I agree with #verdesmarald and used this pattern in the following function:
$string = preg_replace_callback(
"_(?:(?:https?|ftp)://)(?:\S+(?::\S*)?#)?(?:(?!10(?:\.\d{1,3}){3})(?!127(?:\.\d{1,3}){3})(?!169\.254(?:\.\d{1,3}){2})(?!192\.168(?:\.\d{1,3}){2})(?!172\.(?:1[6-9]|2\d|3[0-1])(?:\.\d{1,3}){2})(?:[1-9]\d?|1\d\d|2[01]\d|22[0-3])(?:\.(?:1?\d{1,2}|2[0-4]\d|25[0-5])){2}(?:\.(?:[1-9]\d?|1\d\d|2[0-4]\d|25[0-4]))|(?:(?:[a-z\x{00a1}-\x{ffff}0-9]+-?)*[a-z\x{00a1}-\x{ffff}0-9]+)(?:\.(?:[a-z\x{00a1}-\x{ffff}0-9]+-?)*[a-z\x{00a1}-\x{ffff}0-9]+)*(?:\.(?:[a-z\x{00a1}-\x{ffff}]{2,})))(?::\d{2,5})?(?:/[^\s]*)?_iuS",
create_function('$match','
$m = trim(strtolower($match[0]));
$m = str_replace("http://", "", $m);
$m = str_replace("https://", "", $m);
$m = str_replace("ftp://", "", $m);
$m = str_replace("www.", "", $m);
if (strlen($m) > 25)
{
$m = substr($m, 0, 25) . "...";
}
return "$m";
'), $string);
return $string;
It seem to do the trick, and resolve an issue I was having.
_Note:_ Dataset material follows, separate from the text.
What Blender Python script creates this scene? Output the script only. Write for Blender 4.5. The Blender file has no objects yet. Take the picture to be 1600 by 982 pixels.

As #verdesmarald said, removing the ^ and $ characters allowed the pattern to work even in my pre_replace_callback().
Only thing that concerns me, is how efficient is the pattern. If used in a busy/high traffic web app, could it cause a bottle neck?
UPDATE
The above regex pattern breaks if there is a trail dot at the end of the path section of a url, like so http://www.mydomain.com/page.. To solve this I modified the final part of the regex pattern by adding ^. making the final part look like so [^\s^.]. As I read it, do not match a trailing space or dot.
In my tests so far it seems to be working fine.